Steamboat’s a-comin’! ¦ The information accompanying this photo gave me a huge head start in learning the story behind this particular daguerrotype. The subject’s name is noted as “Philip Pennywit” and his occupation is listed as “steamboat captain.” But who was Philip Pennywit and where did he ply his trade?
For answers, I turned to old newspapers. As steamboats provided more goods at lower costs, early papers followed the arrivals and departures of the boats and their cargoes in great detail. Through the Arkansas Gazette, I discovered that in 1828-29 Pennywit’s steamboat Facility plied the river between New Orleans and Little Rock. On one trip he continued up the Arkansas to Cantonment Gibson, delivered emigrating Creek Indians, then picked up cotton, hides, furs and pecans for his return trip. After a successful time on the Arkansas, the Facility returned to the Mississippi. In December 1829, Pennywit captained the Waverly, later the first boat to travel the White River in January 1831.

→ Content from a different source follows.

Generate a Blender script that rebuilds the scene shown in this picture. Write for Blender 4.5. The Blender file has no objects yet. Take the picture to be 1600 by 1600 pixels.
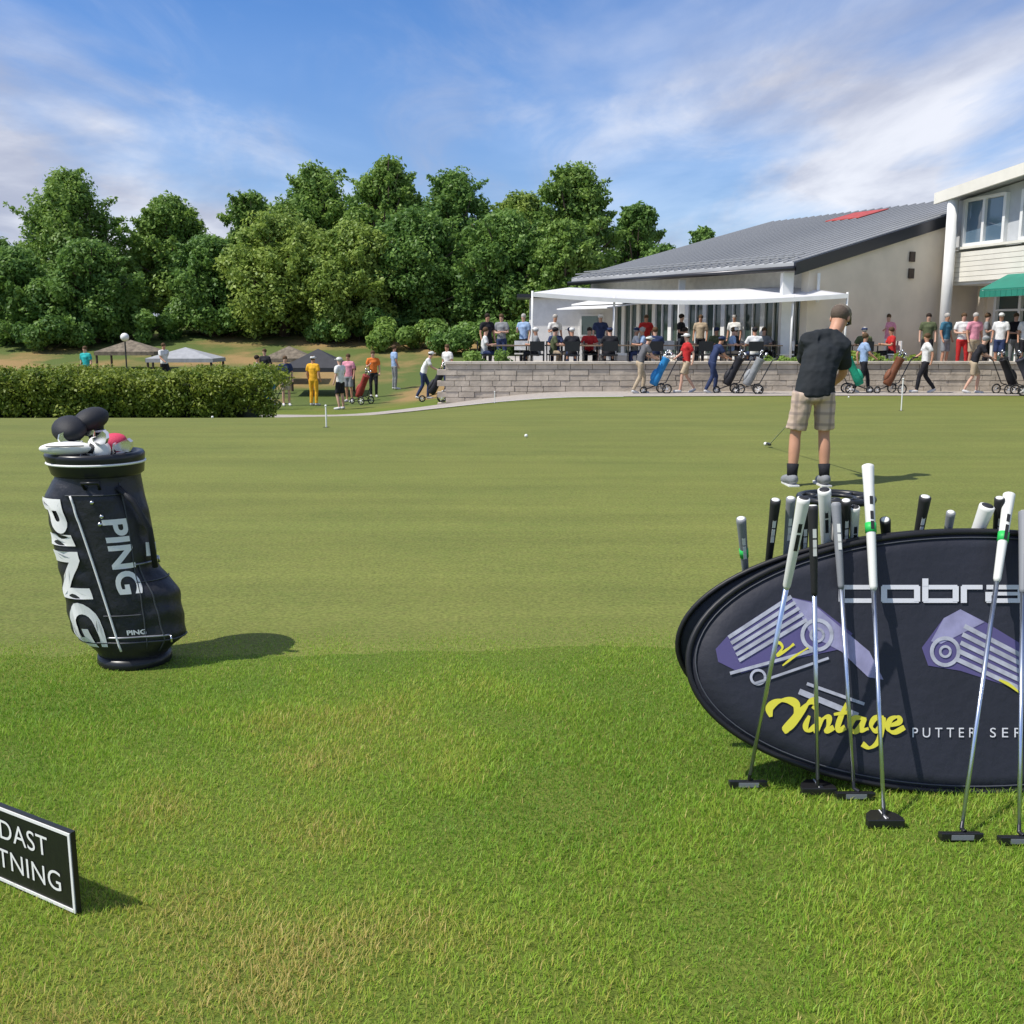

The Arkansas Gazette on Dec. 1, 1829, commented not only on Pennywit’s vessel, “a fine staunch boat, with elegant accommodations for passengers,” but also on the man himself. According to the newspaper, Pennywit’s “gentlemanly deportment and obliging manners entitle him to a liberal patronage.” (If the good captain were your ancestor, wouldn’t this be a wonderful find?)
Pennywit’s 1868 obituary added that the captain’s steamboating career began at Cincinnati, where he reportedly built the city’s first steamboat — the Cincinnati — in 1818. And though Pennywit retired from the steamboating profession in 1847 to pursue various “mercantile and manufacturing businesses,” thanks to local newspapers of the era we know that “his name is inseparably interwoven with the history of navigation on the Ohio, Mississippi and Arkansas Rivers.”
Try matching your own cased images to newspaper archives. You may discover the stories behind these old faces on metal and glass.